Written problem :: Reproduce the top of the data verbatim, through and including the line that contains "COL=scene.collection".

Data segment ::
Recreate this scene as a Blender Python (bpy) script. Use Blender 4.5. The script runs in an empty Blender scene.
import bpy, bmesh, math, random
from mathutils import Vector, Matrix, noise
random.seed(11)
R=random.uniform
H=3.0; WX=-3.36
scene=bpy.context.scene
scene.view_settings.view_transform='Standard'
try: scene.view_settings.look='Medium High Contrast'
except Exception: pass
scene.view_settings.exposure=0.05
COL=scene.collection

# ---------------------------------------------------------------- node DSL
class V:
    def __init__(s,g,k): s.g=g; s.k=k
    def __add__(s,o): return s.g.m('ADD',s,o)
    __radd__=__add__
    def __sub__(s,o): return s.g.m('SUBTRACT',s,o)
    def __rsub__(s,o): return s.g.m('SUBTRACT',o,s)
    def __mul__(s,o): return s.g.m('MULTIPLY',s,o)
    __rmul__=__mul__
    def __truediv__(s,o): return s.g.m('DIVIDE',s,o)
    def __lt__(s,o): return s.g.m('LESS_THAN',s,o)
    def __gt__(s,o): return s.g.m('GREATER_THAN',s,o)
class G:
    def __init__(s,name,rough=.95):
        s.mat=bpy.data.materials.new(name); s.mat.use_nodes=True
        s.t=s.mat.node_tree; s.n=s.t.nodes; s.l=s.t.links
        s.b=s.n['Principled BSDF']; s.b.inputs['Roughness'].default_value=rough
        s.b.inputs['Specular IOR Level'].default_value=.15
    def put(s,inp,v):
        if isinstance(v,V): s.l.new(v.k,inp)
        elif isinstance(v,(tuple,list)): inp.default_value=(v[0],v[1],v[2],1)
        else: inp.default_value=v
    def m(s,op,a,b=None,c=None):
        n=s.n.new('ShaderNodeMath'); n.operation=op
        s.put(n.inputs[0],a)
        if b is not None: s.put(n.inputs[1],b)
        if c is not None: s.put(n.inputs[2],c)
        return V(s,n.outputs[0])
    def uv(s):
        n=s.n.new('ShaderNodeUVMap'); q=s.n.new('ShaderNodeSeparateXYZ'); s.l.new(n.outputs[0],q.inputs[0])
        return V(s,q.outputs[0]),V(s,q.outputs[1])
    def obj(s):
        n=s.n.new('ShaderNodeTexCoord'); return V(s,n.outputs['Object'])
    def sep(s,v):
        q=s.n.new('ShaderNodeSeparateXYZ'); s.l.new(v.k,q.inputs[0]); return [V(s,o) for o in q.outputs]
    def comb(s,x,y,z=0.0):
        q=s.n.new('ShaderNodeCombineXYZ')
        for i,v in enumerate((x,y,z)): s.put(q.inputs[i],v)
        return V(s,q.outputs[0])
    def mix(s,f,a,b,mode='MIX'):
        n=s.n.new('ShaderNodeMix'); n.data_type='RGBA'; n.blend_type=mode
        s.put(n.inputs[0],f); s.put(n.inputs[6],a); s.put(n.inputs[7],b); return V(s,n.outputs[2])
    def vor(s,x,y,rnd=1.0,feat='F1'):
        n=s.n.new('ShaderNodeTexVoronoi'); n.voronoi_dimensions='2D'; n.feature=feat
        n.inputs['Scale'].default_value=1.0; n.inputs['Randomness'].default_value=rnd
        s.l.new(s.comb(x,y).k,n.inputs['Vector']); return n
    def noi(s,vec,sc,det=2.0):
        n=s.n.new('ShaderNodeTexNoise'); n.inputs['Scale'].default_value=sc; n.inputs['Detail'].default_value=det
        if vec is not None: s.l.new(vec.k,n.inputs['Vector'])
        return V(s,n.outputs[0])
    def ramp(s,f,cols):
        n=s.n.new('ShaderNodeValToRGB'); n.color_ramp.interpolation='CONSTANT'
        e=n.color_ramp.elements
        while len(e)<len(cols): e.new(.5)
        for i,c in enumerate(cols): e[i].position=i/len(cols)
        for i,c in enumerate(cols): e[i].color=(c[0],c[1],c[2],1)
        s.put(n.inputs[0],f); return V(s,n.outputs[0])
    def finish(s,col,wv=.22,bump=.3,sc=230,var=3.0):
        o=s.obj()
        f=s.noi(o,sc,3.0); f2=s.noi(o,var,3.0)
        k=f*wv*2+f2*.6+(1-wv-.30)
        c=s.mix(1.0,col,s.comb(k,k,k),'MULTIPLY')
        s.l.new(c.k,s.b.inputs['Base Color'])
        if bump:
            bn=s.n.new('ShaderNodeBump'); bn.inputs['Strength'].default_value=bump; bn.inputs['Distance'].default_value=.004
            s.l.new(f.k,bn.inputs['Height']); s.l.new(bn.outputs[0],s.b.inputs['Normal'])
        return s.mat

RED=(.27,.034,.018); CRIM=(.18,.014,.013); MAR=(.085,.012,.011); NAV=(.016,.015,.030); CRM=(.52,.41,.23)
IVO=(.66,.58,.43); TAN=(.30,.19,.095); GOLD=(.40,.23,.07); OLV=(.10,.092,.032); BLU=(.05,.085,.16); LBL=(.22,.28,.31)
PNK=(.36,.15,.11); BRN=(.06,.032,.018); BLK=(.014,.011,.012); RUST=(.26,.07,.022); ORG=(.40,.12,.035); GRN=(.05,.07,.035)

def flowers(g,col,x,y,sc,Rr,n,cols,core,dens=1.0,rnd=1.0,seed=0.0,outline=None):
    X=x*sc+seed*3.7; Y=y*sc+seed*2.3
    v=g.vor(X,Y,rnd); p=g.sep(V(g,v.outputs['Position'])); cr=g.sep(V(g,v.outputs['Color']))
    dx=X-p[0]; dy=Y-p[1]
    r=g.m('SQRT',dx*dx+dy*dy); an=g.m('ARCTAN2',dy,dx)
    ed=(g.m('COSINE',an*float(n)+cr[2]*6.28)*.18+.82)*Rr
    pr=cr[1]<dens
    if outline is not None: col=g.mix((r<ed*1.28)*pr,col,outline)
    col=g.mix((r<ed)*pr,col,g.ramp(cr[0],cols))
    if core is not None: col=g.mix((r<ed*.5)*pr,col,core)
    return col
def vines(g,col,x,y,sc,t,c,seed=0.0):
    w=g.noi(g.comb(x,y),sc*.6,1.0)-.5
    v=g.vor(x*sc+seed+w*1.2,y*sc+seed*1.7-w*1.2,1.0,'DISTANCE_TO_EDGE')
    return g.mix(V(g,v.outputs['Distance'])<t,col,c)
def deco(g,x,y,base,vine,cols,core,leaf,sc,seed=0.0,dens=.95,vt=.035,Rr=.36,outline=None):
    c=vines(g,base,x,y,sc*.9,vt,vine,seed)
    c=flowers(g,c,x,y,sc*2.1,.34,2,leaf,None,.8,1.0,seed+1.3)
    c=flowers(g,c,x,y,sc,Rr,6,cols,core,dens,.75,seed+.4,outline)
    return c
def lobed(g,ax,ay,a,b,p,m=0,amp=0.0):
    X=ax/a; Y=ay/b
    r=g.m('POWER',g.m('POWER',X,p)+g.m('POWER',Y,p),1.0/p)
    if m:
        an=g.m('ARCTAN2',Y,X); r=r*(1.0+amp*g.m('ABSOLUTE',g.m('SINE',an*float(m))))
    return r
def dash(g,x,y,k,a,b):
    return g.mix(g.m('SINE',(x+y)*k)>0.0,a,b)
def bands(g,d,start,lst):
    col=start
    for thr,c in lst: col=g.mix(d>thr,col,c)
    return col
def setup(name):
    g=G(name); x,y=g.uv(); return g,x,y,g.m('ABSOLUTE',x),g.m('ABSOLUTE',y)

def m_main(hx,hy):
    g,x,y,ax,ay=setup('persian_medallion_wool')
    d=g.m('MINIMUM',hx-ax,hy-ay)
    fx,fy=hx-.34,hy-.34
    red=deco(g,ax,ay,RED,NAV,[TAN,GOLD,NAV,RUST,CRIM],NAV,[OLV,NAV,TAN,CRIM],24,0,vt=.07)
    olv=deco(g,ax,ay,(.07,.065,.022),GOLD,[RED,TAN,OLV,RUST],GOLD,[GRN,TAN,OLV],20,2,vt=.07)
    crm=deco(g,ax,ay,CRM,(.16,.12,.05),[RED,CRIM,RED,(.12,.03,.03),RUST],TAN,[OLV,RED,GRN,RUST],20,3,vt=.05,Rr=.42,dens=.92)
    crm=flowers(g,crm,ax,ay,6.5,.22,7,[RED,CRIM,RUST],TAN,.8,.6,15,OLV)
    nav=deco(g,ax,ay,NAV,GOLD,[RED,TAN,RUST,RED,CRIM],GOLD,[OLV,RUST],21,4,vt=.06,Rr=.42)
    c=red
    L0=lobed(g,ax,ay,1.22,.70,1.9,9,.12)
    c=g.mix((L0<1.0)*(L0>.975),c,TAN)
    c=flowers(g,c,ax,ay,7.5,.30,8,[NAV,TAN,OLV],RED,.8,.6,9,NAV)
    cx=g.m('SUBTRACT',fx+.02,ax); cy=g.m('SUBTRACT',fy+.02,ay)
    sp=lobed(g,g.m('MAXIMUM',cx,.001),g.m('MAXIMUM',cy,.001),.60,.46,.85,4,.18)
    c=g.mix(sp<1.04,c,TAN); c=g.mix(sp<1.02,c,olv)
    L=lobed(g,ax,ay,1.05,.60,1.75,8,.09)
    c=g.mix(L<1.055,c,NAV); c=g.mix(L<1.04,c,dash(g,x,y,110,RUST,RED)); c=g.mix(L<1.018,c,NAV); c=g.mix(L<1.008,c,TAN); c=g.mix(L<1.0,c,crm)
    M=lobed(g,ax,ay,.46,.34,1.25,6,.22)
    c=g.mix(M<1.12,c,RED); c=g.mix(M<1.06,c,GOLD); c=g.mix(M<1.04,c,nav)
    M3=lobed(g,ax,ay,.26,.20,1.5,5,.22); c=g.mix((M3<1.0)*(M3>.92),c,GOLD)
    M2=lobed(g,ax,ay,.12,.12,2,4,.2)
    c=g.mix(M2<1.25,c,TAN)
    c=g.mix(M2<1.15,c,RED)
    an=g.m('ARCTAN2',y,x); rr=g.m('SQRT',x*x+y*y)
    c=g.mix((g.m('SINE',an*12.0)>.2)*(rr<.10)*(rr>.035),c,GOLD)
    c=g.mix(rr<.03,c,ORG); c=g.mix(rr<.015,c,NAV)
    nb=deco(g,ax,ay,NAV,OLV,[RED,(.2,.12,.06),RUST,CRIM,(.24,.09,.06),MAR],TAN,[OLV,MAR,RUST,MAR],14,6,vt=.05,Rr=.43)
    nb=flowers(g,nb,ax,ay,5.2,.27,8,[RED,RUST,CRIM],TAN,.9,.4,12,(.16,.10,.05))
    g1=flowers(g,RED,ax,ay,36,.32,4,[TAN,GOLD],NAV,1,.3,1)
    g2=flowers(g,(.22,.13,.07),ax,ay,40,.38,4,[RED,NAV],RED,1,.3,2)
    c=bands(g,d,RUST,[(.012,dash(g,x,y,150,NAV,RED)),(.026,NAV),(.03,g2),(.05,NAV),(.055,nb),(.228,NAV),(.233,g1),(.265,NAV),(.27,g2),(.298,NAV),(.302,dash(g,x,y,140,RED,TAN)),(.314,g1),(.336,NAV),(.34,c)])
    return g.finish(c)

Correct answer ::
Recreate this scene as a Blender Python (bpy) script. Use Blender 4.5. The script runs in an empty Blender scene.
import bpy, bmesh, math, random
from mathutils import Vector, Matrix, noise
random.seed(11)
R=random.uniform
H=3.0; WX=-3.36
scene=bpy.context.scene
scene.view_settings.view_transform='Standard'
try: scene.view_settings.look='Medium High Contrast'
except Exception: pass
scene.view_settings.exposure=0.05
COL=scene.collection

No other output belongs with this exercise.